Esta escena no es solo literatura. Es la radiografía de un estilo presidencial que retuerce la lógica y silencia el disenso.
En un reciente Consejo de Ministros, Petro dijo:
“Nadie que sea negro me dice que hay que excluir a un actor porno que creó un sindicato de trabajadores sexuales.”
Más allá del debate puntual, esta frase es una joya de la falacia: impone un vínculo automático entre raza y adhesión ideológica. Según Petro, todo afrocolombiano debe coincidir con su idea de inclusión, y quien no lo haga, traiciona su identidad.
Estamos ante una petición de principio: se da por cierta una premisa no demostrada (que los afrodescendientes piensan como el presidente) y se la usa para invalidar cualquier objeción. Se deja de argumentar y se pasa a disciplinar.
La lógica, lejos de sostener el discurso, se autodestruye:
-
Premisa: todo afrodescendiente apoya mi decisión.
-
Francia Márquez es afrodescendiente.
-
Conclusión: Francia Márquez debe apoyarme.
Si no lo hace, pierde legitimidad racial. Así, la identidad se convierte en argumento, y el pluralismo, en traición.
Como advierte Perelman, el discurso persuasivo requiere razones que puedan ser aceptadas por un auditorio libre. Pero Petro no razona: decreta. No invita al diálogo: impone sentido.
Hannah Arendt ya lo advirtió: el lenguaje es acción política. Y cuando se usa para ordenar en lugar de pensar, la democracia se erosiona. No se construyen puentes entre diferencias, se levantan trincheras.
Habermas propone una democracia sustentada en argumentos válidos para todos, no en identidades impuestas desde arriba. Pero aquí no hay razones: hay consignas. No hay deliberación: hay dogma.
El poder, en vez de empoderar a la comunidad afrocolombiana, la reduce a un monólogo. En nombre de la inclusión, se reprime la diferencia interna.
Y como recuerda Martha Nussbaum, una democracia no solo protege derechos legales, sino las capacidades morales de cada ciudadano: el pensamiento crítico, la empatía, la posibilidad de disentir sin ser castigado simbólicamente.

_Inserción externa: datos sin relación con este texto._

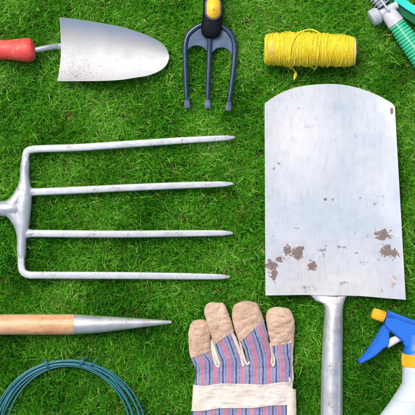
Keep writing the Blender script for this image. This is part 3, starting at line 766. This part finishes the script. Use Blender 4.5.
c = band_m.mix(band_m.ramp(band_m.noise(1, 5, 0.7, band_m.mapped((70, 260, 200))), [(0.58, 0.0), (0.80, 0.6)]), c, (0.52, 0.38, 0.27))
band_m.set(Base_Color=c, Roughness=0.9); cloth(band_m, 0.6)
fab = Mat('striped cotton')
uv = fab.tc('UV'); sep = fab.node('ShaderNodeSeparateXYZ'); fab.put(sep.inputs[0], uv)
ux = fab.math('MULTIPLY', sep.outputs[0], 415.0)
ux = fab.math('MULTIPLY_ADD', fab.math('SUBTRACT', fab.noise(60, 3, 0.5, uv), 0.5), 2.2, ux)
ph = fab.math('FRACT', fab.math('DIVIDE', fab.math('SUBTRACT', ux, 202.3 - 6.7), 13.35))     # red at .5, dark at 0.03
def band(c0, half, soft):
    d = fab.math('ABSOLUTE', fab.math('SUBTRACT', ph, c0))
    return fab.math('SUBTRACT', 1.0, fab.math('DIVIDE', fab.math('SUBTRACT', d, half), soft, clamp=True), clamp=True)
wv = fab.noise(1, 2, 0.5, fab.mapped((900, 1100, 1), 'UV'))
base = fab.mix(fab.ramp(fab.noise(22, 5, 0.65, uv), [(0.3, 0), (0.7, 1)]), (0.16, 0.175, 0.36), (0.275, 0.29, 0.49))
base = fab.mix(fab.math('MULTIPLY', fab.math('MAXIMUM', band(0.16, 0.035, 0.05), band(0.90, 0.03, 0.05)), 0.3), base, (0.46, 0.52, 0.72))
base = fab.mix(fab.math('MULTIPLY', band(0.5, 0.155, 0.05), 0.45), base, (0.42, 0.40, 0.62))
base = fab.mix(fab.math('MULTIPLY', band(0.5, 0.085, 0.05), 0.92), base, (0.66, 0.165, 0.175))
base = fab.mix(fab.math('MULTIPLY', band(0.03, 0.042, 0.045), 0.95), base, (0.035, 0.05, 0.075))
base = fab.mix(fab.ramp(wv, [(0.35, 0.28), (0.6, 0.0)]), base, (0.12, 0.13, 0.22))
base = fab.mix(fab.ramp(fab.noise(30, 5, 0.7, uv), [(0.55, 0.0), (0.8, 0.4)]), base, (0.62, 0.58, 0.62))
fab.set(Base_Color=base, Roughness=0.9)
fab.bump(fab.math('ADD', fab.math('MULTIPLY', fab.noise(70, 6, 0.62), 1.0), fab.math('MULTIPLY', wv, 0.15)), 0.7, 0.0035)
inner = Mat('dark glove lining'); inner.set(Base_Color=inner.mix(inner.noise(200, 4), (0.10, 0.06, 0.035), (0.24, 0.14, 0.075)), Roughness=0.95)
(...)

La verdadera inclusión no se impone. Se construye con argumentos, se alimenta del disenso, se sostiene con respeto. Gobernar no es hablar desde un pedestal: es escuchar desde el desacuerdo.
Cuando el poder usa la identidad como coartada, ya no representa: se representa a sí mismo.
Y como en el país de las maravillas, donde las palabras solo significaban lo que Humpty Dumpty decidía, el diálogo desaparece… y solo queda el eco del que manda.